- _THE EXERCISE_:
Give again, word for word, each line from the top of the listing through the line that holds "return np.array([(px - CX)".

###

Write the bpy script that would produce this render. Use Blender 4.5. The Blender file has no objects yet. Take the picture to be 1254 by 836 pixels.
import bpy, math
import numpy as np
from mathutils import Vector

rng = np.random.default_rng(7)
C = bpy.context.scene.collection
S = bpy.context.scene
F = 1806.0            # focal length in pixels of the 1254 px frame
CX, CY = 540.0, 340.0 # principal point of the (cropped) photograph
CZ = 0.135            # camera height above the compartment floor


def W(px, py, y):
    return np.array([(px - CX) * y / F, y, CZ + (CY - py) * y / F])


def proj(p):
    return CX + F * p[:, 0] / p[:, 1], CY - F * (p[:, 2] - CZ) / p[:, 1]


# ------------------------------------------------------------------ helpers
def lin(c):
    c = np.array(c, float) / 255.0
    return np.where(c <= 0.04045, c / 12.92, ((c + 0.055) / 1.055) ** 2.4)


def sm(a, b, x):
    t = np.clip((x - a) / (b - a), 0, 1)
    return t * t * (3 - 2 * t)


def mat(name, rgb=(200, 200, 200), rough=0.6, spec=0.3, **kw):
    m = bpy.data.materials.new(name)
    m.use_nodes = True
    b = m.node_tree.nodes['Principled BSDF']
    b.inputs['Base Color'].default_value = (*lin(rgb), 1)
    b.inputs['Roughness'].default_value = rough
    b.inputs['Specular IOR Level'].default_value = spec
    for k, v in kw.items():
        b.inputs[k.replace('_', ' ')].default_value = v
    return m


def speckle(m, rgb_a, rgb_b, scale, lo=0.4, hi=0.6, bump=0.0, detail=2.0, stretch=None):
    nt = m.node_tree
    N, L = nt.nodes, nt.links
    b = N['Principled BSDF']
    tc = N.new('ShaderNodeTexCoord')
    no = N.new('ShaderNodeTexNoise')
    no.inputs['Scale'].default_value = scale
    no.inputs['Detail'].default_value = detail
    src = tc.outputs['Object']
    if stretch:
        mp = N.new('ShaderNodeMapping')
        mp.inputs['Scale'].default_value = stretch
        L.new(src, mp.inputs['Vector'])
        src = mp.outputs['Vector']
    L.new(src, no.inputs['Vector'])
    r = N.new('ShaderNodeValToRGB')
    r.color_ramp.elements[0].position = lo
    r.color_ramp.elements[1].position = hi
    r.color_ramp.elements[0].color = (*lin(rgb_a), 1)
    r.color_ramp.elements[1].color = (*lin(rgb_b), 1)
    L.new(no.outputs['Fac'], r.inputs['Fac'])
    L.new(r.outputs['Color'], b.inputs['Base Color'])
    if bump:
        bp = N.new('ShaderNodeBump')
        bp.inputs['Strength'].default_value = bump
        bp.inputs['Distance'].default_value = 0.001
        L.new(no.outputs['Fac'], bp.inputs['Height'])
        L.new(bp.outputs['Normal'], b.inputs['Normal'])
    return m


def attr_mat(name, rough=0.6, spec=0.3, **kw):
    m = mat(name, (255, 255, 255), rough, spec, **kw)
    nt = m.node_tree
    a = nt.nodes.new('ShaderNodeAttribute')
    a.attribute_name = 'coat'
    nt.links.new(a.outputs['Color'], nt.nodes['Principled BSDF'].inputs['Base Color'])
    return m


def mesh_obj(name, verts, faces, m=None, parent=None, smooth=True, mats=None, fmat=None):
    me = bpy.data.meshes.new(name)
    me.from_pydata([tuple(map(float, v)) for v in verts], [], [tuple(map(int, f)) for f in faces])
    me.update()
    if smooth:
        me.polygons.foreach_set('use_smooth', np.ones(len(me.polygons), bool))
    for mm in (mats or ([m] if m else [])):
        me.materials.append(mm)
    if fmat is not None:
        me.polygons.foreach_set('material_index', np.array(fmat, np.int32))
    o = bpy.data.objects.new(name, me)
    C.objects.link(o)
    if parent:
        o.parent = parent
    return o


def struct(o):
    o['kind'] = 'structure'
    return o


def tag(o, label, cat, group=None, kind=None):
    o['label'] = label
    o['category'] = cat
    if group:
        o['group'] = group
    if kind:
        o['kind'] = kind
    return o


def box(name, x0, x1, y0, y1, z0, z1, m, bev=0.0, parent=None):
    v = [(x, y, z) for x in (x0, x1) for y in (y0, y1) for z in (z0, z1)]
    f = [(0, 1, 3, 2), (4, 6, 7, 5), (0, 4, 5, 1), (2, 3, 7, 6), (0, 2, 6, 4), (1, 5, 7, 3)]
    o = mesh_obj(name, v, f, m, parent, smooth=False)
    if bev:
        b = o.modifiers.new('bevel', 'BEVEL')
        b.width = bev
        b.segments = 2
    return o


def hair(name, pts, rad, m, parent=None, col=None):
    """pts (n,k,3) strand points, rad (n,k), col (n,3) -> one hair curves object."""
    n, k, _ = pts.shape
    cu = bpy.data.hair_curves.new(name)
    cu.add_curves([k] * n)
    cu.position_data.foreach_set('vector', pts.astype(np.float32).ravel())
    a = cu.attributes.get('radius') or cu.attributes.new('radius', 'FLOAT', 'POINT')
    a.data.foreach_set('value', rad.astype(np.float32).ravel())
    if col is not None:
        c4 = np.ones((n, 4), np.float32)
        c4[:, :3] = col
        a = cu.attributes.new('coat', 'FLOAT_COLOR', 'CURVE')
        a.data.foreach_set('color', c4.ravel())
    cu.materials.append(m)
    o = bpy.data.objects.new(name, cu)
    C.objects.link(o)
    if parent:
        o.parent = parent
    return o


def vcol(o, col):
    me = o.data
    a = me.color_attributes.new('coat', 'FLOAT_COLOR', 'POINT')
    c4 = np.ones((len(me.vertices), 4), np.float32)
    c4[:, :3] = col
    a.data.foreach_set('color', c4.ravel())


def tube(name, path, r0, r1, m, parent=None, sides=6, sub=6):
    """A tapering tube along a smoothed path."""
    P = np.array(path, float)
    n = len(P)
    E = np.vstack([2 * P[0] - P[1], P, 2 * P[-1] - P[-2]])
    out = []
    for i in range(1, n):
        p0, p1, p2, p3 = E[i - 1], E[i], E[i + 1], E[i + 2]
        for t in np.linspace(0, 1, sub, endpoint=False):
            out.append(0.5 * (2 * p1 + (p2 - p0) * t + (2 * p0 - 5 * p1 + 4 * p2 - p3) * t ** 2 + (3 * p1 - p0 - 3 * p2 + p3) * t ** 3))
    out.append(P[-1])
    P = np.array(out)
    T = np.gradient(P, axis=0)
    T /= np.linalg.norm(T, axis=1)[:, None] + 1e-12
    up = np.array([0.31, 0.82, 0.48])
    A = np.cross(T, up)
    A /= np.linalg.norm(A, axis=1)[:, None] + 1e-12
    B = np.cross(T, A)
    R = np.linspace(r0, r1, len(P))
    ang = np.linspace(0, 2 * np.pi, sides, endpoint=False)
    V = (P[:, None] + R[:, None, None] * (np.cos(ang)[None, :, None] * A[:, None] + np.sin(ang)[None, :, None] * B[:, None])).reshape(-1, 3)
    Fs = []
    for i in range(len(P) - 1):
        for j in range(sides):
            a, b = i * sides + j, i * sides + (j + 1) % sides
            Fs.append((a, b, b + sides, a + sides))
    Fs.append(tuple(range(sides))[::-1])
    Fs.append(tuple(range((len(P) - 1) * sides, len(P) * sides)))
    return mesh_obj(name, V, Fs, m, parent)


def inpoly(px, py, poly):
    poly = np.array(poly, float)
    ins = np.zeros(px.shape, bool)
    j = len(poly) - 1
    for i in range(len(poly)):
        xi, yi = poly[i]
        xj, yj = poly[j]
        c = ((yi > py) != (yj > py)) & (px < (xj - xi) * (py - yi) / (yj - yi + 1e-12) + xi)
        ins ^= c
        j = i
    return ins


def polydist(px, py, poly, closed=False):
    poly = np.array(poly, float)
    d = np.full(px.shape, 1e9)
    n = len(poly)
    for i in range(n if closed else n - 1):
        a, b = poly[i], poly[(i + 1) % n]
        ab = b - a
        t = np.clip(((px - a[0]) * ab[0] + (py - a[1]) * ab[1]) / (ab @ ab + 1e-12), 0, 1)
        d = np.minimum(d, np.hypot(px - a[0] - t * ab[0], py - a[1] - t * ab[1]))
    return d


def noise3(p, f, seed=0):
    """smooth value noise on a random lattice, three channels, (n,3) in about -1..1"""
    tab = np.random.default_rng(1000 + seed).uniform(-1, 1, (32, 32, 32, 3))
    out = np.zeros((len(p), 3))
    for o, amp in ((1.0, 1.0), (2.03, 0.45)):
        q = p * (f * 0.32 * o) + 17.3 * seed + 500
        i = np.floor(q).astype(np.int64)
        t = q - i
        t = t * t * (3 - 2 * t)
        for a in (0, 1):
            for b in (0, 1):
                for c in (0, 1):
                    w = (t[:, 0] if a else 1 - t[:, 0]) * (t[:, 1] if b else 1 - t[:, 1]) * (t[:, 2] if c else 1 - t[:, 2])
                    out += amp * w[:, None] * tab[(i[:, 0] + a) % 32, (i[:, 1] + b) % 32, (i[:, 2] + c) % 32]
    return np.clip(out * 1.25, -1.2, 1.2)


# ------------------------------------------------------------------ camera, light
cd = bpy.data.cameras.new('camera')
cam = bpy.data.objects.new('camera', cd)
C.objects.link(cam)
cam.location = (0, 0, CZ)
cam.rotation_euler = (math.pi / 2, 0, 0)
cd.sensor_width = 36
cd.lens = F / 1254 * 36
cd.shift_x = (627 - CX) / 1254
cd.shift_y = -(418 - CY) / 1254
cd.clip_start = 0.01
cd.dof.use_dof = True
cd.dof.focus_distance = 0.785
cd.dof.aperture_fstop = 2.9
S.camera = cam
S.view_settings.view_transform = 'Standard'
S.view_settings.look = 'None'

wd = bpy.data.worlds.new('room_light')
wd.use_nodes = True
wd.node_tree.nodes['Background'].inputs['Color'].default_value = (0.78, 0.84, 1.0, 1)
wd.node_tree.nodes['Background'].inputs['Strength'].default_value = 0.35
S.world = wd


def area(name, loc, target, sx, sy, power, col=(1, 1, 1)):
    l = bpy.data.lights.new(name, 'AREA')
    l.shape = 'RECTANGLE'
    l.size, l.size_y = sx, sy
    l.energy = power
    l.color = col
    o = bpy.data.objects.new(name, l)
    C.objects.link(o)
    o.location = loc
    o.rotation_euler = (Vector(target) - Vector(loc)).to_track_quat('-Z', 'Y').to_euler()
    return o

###

- _RESULT OF THIS TASK_:
Write the bpy script that would produce this render. Use Blender 4.5. The Blender file has no objects yet. Take the picture to be 1254 by 836 pixels.
import bpy, math
import numpy as np
from mathutils import Vector

rng = np.random.default_rng(7)
C = bpy.context.scene.collection
S = bpy.context.scene
F = 1806.0            # focal length in pixels of the 1254 px frame
CX, CY = 540.0, 340.0 # principal point of the (cropped) photograph
CZ = 0.135            # camera height above the compartment floor


def W(px, py, y):
    return np.array([(px - CX) * y / F, y, CZ + (CY - py) * y / F])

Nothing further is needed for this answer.